О других видах частноправовых отношений у памирцев иностранные современники практически не говорят, за исключением, пожалуй, принципа давности владения землей. А. А. Бобринский упоминает одного своего информатора в Вахане — 90-летнего старика, который с гордостью заявлял, что его небольшим земельным участком до него владели семь поколений его предков [Там же, с. 49]. Неразвитость собственных институтов права собственности и его защиты нашла отражение в том, что когда начальник Памирского отряда И. Д. Ягелло в начале XX в. создал специальную поземельную комиссию, местные жители стали обращаться в нее с жалобами едва ли не ежедневно (см.: [Махмудов, 2015, с. 69]).
Таким образом, записки путешественников содержат ценные сведения о государственном устройстве, системе управления и праве Западного Памира, отражая как его сходства с другими мусульманскими регионами, так и специфику.

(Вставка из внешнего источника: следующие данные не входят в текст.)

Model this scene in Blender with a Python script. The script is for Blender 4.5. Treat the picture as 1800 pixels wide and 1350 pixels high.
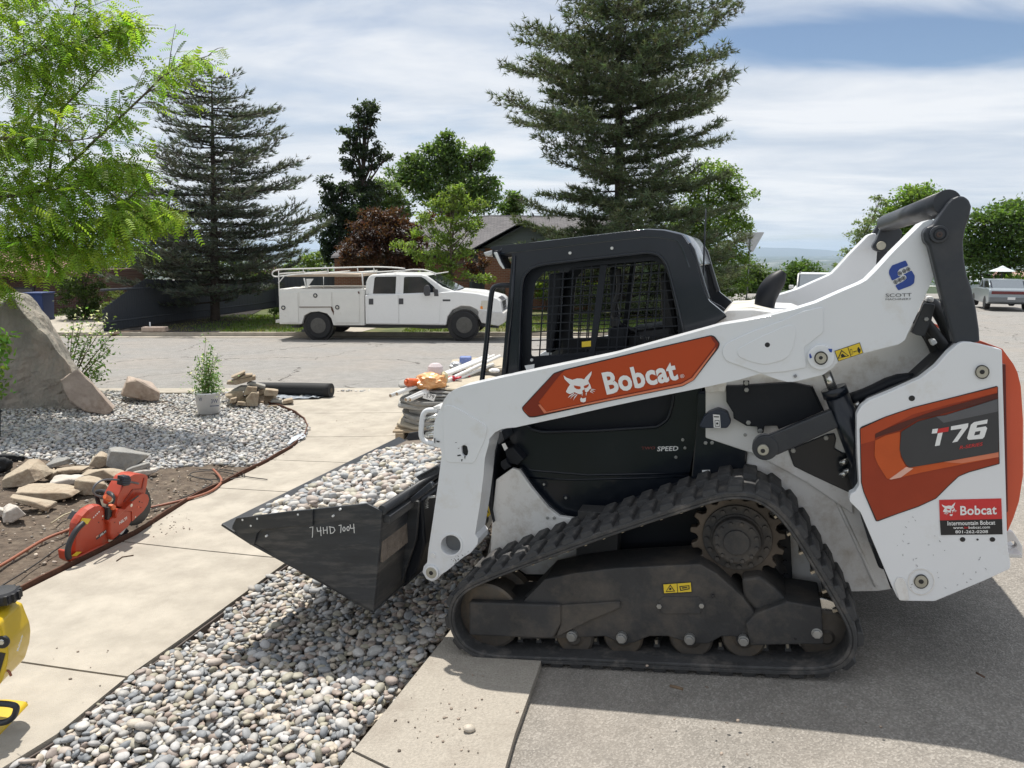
import bpy, bmesh, math, random
import numpy as np
from mathutils import Vector, Matrix, noise
from mathutils.geometry import tessellate_polygon
random.seed(7); RNG = np.random.default_rng(7)
S = bpy.context.scene
for o in list(bpy.data.objects): bpy.data.objects.remove(o)
COL = S.collection
# ------------------------------------------------------------------ camera, sky, sun, exposure
FPX = 1330.0; PITCH = math.radians(10.0); CZ = 1.7
cam = bpy.data.cameras.new('camera'); camo = bpy.data.objects.new('camera', cam); COL.objects.link(camo)
cam.sensor_width = 36; cam.lens = 36 * FPX / 1800; cam.clip_end = 60000; cam.clip_start = .05
camo.location = (0, 0, CZ); camo.rotation_euler = (math.pi / 2 - PITCH, 0, 0)
S.camera = camo
S.view_settings.view_transform = 'Standard'; S.view_settings.look = 'None'
S.view_settings.exposure = 0.2; S.view_settings.gamma = 1; S.view_settings.use_curve_mapping = False
SUND = Vector((-.13, .37, .92)).normalized()
sl = bpy.data.lights.new('sun', 'SUN'); so = bpy.data.objects.new('sun', sl); COL.objects.link(so)
sl.energy = 5.0; sl.angle = math.radians(.53); sl.color = (1, .955, .88)
so.rotation_euler = SUND.to_track_quat('Z', 'Y').to_euler(); so.location = (0, 0, 60)
W = bpy.data.worlds.new('World'); S.world = W; W.use_nodes = True
def world():
    nt = W.node_tree; N = nt.nodes; L = nt.links; N.clear()
    out = N.new('ShaderNodeOutputWorld'); bg = N.new('ShaderNodeBackground'); bg.inputs[1].default_value = .088
    sky = N.new('ShaderNodeTexSky'); sky.sky_type = 'NISHITA'; sky.sun_disc = False
    sky.sun_elevation = math.asin(SUND.z); sky.sun_rotation = math.atan2(SUND.x, SUND.y)
    sky.altitude = 1400; sky.air_density = 1.0; sky.dust_density = 1.2
    tc = N.new('ShaderNodeTexCoord'); sep = N.new('ShaderNodeSeparateXYZ'); L.new(tc.outputs['Generated'], sep.inputs[0])
    def mth(op, a, b=None, c=None):
        m = N.new('ShaderNodeMath'); m.operation = op
        for i, v in enumerate((a, b, c)):
            if v is None: continue
            if isinstance(v, (int, float)): m.inputs[i].default_value = v
            else: L.new(v, m.inputs[i])
        return m.outputs[0]
    zz = mth('ADD', mth('MAXIMUM', sep.outputs[2], 0.0), .09)
    px = mth('DIVIDE', sep.outputs[0], zz); py = mth('DIVIDE', sep.outputs[1], zz)
    cb = N.new('ShaderNodeCombineXYZ'); L.new(px, cb.inputs[0]); L.new(py, cb.inputs[1])
    def nz(scale, detail, rough, loc, sc, dist=0.0):
        mp = N.new('ShaderNodeMapping'); mp.inputs['Location'].default_value = loc; mp.inputs['Scale'].default_value = sc
        mp.inputs['Rotation'].default_value = (0, 0, .25)
        L.new(cb.outputs[0], mp.inputs[0]); t = N.new('ShaderNodeTexNoise'); t.inputs['Scale'].default_value = scale
        t.inputs['Detail'].default_value = detail; t.inputs['Roughness'].default_value = rough; t.inputs['Distortion'].default_value = dist
        L.new(mp.outputs[0], t.inputs[0]); return t.outputs[0]
    n1 = nz(.42, 7, .5, (3.1, 1.7, 0), (.75, 1.05, 1), .5)      # big sheets of thin cloud
    n2 = nz(1.3, 9, .58, (8.3, 4.0, 0), (.7, 1.1, 1), .7)      # streaks
    n3 = nz(.8, 7, .6, (1.3, 9.2, 0), (.7, 1.4, 1), .4)          # grey bellies
    # the one clear gap of the sky, upper right (a real hole in the cloud sheet)
    dx = mth('DIVIDE', mth('SUBTRACT', px, 1.34), .78); dy = mth('DIVIDE', mth('SUBTRACT', py, 2.80), .30)
    d2 = mth('ADD', mth('MULTIPLY', dx, dx), mth('MULTIPLY', dy, dy))
    gap = mth('MULTIPLY', mth('POWER', 2.718, mth('MULTIPLY', d2, -1.0)), .36)
    m = mth('SUBTRACT', mth('ADD', mth('MULTIPLY', n1, .62), mth('MULTIPLY', n2, .38)), gap)
    mr = N.new('ShaderNodeMapRange'); mr.interpolation_type = 'SMOOTHSTEP'
    L.new(m, mr.inputs[0]); mr.inputs[1].default_value = .27; mr.inputs[2].default_value = .52
    mask = mth('MULTIPLY', mr.outputs[0], .95)
    gr = N.new('ShaderNodeValToRGB'); L.new(n3, gr.inputs[0])
    gr.color_ramp.elements[0].position = .34; gr.color_ramp.elements[0].color = (6.2, 6.9, 7.9, 1)
    gr.color_ramp.elements[1].position = .62; gr.color_ramp.elements[1].color = (9.2, 9.4, 9.7, 1)
    mx = N.new('ShaderNodeMixRGB'); L.new(mask, mx.inputs[0]); L.new(sky.outputs[0], mx.inputs[1]); L.new(gr.outputs[0], mx.inputs[2])
    L.new(mx.outputs[0], bg.inputs[0]); L.new(bg.outputs[0], out.inputs[0])
world()
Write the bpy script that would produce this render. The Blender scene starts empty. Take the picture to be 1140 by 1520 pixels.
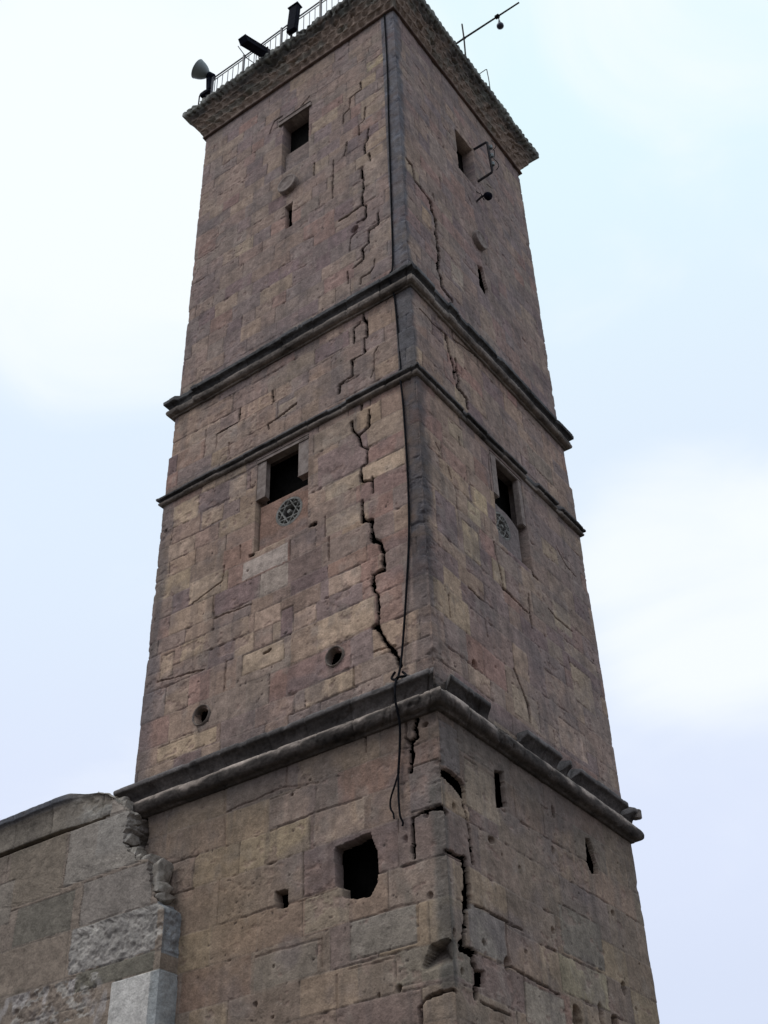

Вместе с тем весьма важными представляются наблюдения об особенностях действия политических и правовых принципов памирцев в условиях иностранного владычества — афганского и бухарского. Анализ сведений иностранных современников позволяет сделать вывод, что после формального подчинения Западного Памира Бухарскому эмирату система власти и управления в регионе была практически полностью изменена и приведена в соответствие с бухарской, тогда как местные правовые традиции продолжали сохраняться и в начале ХХ в.
Глава VIГосударственность и право Восточного Туркестана и Илийского края глазами путешественников
Эта глава посвящена территориям, на первый взгляд, несколько выходящим за рамки региона, которому посвящена книга в целом — Восточному, или Китайскому[145], Туркестану и Илийскому краю (Кульдже), в совокупности составляющим современный Синьцзян-Уйгурский автономный округ КНР. Однако мы сочли целесообразным включить анализ сведений российских и западных путешественников об этом регионе в связи с тем, что он имел тесные связи со среднеазиатскими государствами и народами (сведения о государственности и праве которых были проанализированы выше) и был близок им в отношении государственного устройства и правовой системы.